Autor: Hanna (---.wtvk.pl)
Data: 2019-10-25 23:52
Może spróbuj się umówić na spowiedź poza konfesjonalem.
Kolejność: Podejść do wybranego księdza, poprosić o spokojną rozmowę, opowiedzieć mu to, co napisałeś na forum, umówić się na spokojną spowiedź - moze wolisz na siedząco, w rozmównicy itd.
Tylko nie nastawiaj się od razu na nie, proszę.
Jesteś młody. Może jakiś duszpasterz studentów itd. (NIE JEST ważne, czy jesteś studentem). Chodzi mi o to, że to naturalne, że młody mężczyzna podchodzi do duszpasterza akademickiego z prośbą o rozmowę. Takich przypadków, rozmów, są setki, nie musisz się czaić, ksiądz się raczej nie zdziwi, po to jest posłany.
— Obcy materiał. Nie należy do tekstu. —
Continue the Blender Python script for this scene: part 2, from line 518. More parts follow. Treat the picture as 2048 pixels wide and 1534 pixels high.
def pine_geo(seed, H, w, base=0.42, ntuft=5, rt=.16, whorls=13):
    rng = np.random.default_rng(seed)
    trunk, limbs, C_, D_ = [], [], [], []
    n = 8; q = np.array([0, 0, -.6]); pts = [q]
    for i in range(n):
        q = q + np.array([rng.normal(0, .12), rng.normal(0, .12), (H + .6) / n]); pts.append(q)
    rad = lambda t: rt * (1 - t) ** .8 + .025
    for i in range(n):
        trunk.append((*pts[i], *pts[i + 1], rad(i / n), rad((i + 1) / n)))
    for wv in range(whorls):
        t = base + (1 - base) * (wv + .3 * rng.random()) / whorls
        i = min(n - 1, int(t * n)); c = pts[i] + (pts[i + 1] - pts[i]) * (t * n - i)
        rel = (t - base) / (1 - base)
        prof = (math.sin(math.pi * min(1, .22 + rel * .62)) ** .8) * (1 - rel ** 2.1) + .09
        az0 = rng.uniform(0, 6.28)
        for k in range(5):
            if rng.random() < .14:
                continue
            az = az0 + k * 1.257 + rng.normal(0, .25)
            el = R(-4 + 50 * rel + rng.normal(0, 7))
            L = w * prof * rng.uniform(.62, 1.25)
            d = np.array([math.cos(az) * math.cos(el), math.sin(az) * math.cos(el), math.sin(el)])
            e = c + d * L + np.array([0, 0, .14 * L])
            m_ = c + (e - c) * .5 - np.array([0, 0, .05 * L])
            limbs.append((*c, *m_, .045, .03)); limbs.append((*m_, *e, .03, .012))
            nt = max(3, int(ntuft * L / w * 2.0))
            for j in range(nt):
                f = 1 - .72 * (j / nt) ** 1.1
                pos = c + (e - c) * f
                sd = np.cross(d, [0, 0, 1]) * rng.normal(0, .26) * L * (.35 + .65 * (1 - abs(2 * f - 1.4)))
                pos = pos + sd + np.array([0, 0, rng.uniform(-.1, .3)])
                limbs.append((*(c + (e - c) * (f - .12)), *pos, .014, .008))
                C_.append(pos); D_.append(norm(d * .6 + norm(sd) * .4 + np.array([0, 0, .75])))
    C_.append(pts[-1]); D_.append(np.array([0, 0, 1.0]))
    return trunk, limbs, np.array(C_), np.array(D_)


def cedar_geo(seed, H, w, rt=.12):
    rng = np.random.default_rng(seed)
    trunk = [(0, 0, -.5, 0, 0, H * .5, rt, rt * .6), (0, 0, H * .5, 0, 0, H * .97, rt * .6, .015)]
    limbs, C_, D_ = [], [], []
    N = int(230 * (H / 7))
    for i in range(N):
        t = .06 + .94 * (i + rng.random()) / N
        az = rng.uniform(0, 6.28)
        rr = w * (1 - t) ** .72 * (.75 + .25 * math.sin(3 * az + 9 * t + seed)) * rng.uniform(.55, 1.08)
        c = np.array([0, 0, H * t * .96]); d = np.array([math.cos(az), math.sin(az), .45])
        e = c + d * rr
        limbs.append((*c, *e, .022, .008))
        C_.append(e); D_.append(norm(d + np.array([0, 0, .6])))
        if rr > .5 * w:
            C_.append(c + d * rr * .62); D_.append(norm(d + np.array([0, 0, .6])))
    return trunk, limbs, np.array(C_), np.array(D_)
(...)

I weź to na rozum, nie na uczucia. Nieważne, że mija wielki ból i tracisz przekonanie co do potrzeby spowiedzi. Ty masz sprawę do załatwienia i ja załatwiasz. Facet zadaniowy!
Nałogi się leczy, są sposoby. Im wcześniej, tym lepiej.
Nie daj sobie wmówić, że jesteś martwy. Martwi na forach nie pisują. Zgadza się?
Żyjesz i dysponujesz tym życiem.
Nie wiem, skąd jesteś. Podpowiedziałabym kontakt do spowiednika w Poznaniu, Wrocławiu i Częstochowie.